2) The nodes in a swarm (swarm mode) interact using their own overlay network. It's the one named ingress when you do docker network ls. You need to setup your own overlay network to run services in. eg:
docker network create -d overlay mynet
docker service create --name serv1 --network mynet nginx
3) I'm not sure what feature you mean by "experimental build'. docker-machine is just a way to create hosts (the nodes). It facilitates the setting up of the docker daemon on each host, the certificates and allows some basic maintenance (renewing the certs, stopping/starting a host if you're the one who created it). It doesn't create services, volumes, networks or manages them. That's the job of the docker api.
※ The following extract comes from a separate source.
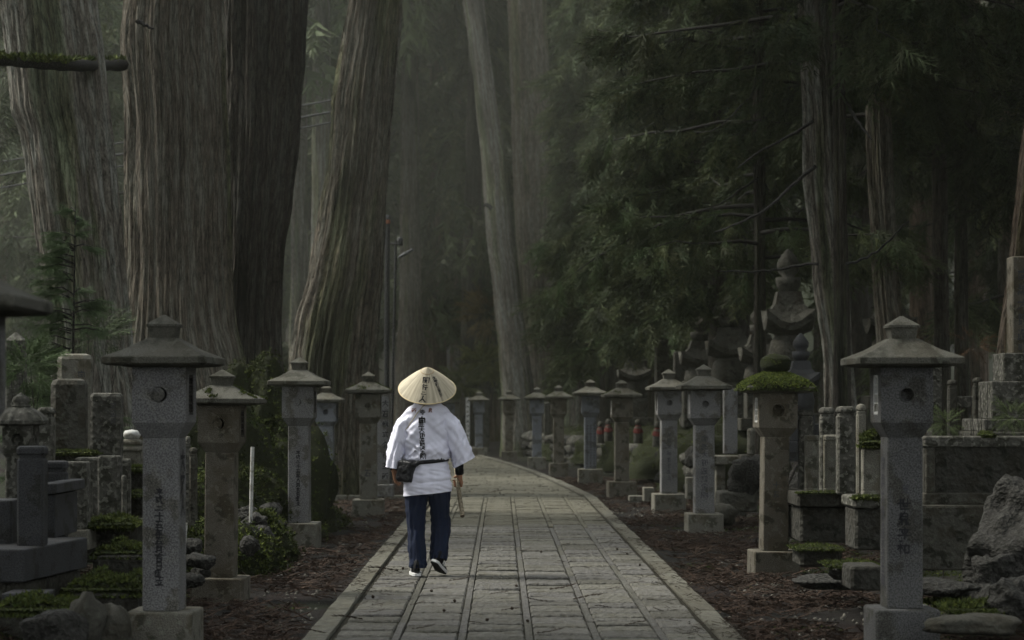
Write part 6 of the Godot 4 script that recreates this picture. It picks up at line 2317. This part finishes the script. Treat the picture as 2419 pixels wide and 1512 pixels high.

I have to create a huge number of Docker container on different hosts (e.g. 50 container each on 3 hosts). These container all have the same image, configuration etc. and only the network address and ID of each container should be different (so basically I want to create a huge virtual container network).
Is there a way to achieve this?
I have looked at technologies like Helios and Kubernetes but they seem to only deploy one container on each agent. I thought about just creating a lot of different jobs in Helios and then deploy each one of them to its agent, but that seems a little dirty to me.
This is exactly the type of use case that Kubernetes is well suited for.
You should use a Replica Set. When creating your Replica Set, you specify a template that tells the system how to create each container instance along with a desired number of replicas. It will then create that number of replicas in the available number of nodes in your cluster.
One caveat is that by default, Kubernetes will only allow you to have ~100 pods / node, but you can change this number with a command line flag if you need more.
For the Docker specific solution, you can use Swarm and Compose.
Create your Docker Swarm cluster of 3 nodes and change your environment to that Swarm. (The below assumes each host is listening on 2375, which is ok for a private network, but you'll want TLS setup and switch over to 2376 for more security.)
cat >cluster.txt <<EOF
node1:2375
node2:2375
node3:2375
EOF
docker run -d -P --restart=always --name swarm-manager \
-v ./cluster.txt:/cluster.txt \
swarm manage file:///cluster.txt
export DOCKER_HOST=$(docker port swarm-manager 2375)
Define your service inside of a docker-compose.yml, and then run docker-compose scale my-service=150. If your Swarm is setup with the default spread strategy, it will distribute them across the 3 hosts based on the number of containers running (or stopped) on each.
cat >docker-compose.yml <<EOF
my-app:
image: my-app
EOF
docker-compose scale my-app=150
Note that the downside of docker-compose over the other tools out there is that it doesn't correct for outages until you rerun it.